While roaming around Google I/O and looking for answers to numerous questions you guys posed, I ran into Wei Huang, the tech lead on Google Talk for Android. Yup, the same guy who announced video chat two weeks ago on the Google Mobile blog. Here are some questions I had for Wei, echoing many of you guys:

  • Is video chat coming to other devices than the Nexus S and if so, when?
  • It's understandable why the Nexus One has no video chat (although 1-way video chat would still be better than none), but why did it receive no voice chat with the Android 2.3.4 upgrade? Why no love for the OG N1?
  • When can we have multiple accounts in Google Talk? Honeycomb has them, but none of the phone versions do.
  • Why can't we use 3G when using video calling on T-Mobile? WTF???!!11

Here is what Wei shared with me.

The Nexus One situation

First of all, there is no conspiracy in play here - most of the limitations were decisions made due to priorities and a lack of resources. Believe it or not, Google, with its tens of thousands of employees, is still hurting in the Android department. As some team members said, there will never be enough people to do everything efficiently - if you hire more, it will complicate the whole development cycle, and being agile is very important to Android. They feel great where they are now team-wise, and while I couldn't get the team head count, I realized there are many more core Android developers none of us have ever heard of. Ultimately, however, there will always be more stuff to do than they have resources for.

So, back to Google Talk. The primary focus of the team developing video chat was... well, full video chat support, which required a device to have a front-facing camera. Having implemented it, they were hard pressed for time and made a decision not to include logic for just enabling voice into devices that didn't support a front-facing camera - this would have involved more engineering, design, and QA resources they didn't have. So, this is why the Nexus One ended up with no voice chat support altogether.

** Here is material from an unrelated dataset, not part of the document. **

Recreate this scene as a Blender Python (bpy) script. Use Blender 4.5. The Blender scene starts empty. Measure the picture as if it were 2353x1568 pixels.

Update: Another factor I forgot to mention was that the new library required for video chat was quite heavy, and the Nexus One was getting "kind of tight" on space, potentially requiring a bunch of hacking to get around the limits.

Multiple Accounts

A similar situation happened with multiple accounts and all the improvements made to the Honeycomb version of Google Talk. As you may know, the HC version has had video chat and multiple accounts from day 1. Because of the Nexus S, the team decided to backport video chat to Gingerbread (Android 2.3.4 specifically) and leave it at that. Since video chat required a new library previously not included in Android builds, this 2.3.4 upgrade was necessary - it was not possible to release the application on previous versions of Android.

Going forward, Ice Cream Sandwich

So, all of the above means that as long as manufacturers upgrade their front-facing camera bearing devices to at least Android 2.3.4, they should have no problems getting video chat to work. The ball is in your court now, HTC, Samsung, etc (even the OG EVO 4G has a front-facing camera).

Going forward, specifically in ICS (Ice Cream Sandwich - get used to the abbreviation), we will see multiple accounts along with video chat, because these improvements are already in Honeycomb.

No 3G calling on T-Mobile

There is another issue that Wei talked about - some carriers are apparently blocking the special P2P mode that Google Talk's video chat uses to connect to the other party. This in turn means that video chat is not possible on such carriers' mobile networks until they unblock this P2P method (Wi-Fi calling is always fine). I believe Verizon is one such carrier, but don't quote me on that. Update: Wei emailed in and corrected me here - that carrier is actually T-Mobile. Verizon is allowing such P2P connections just fine. This is the reason why 3G video calls are not possible on T-Mobile at this time.

And there you have it - no conspiracy theories, just engineering resource constraints and pure facts, as gathered at I/O.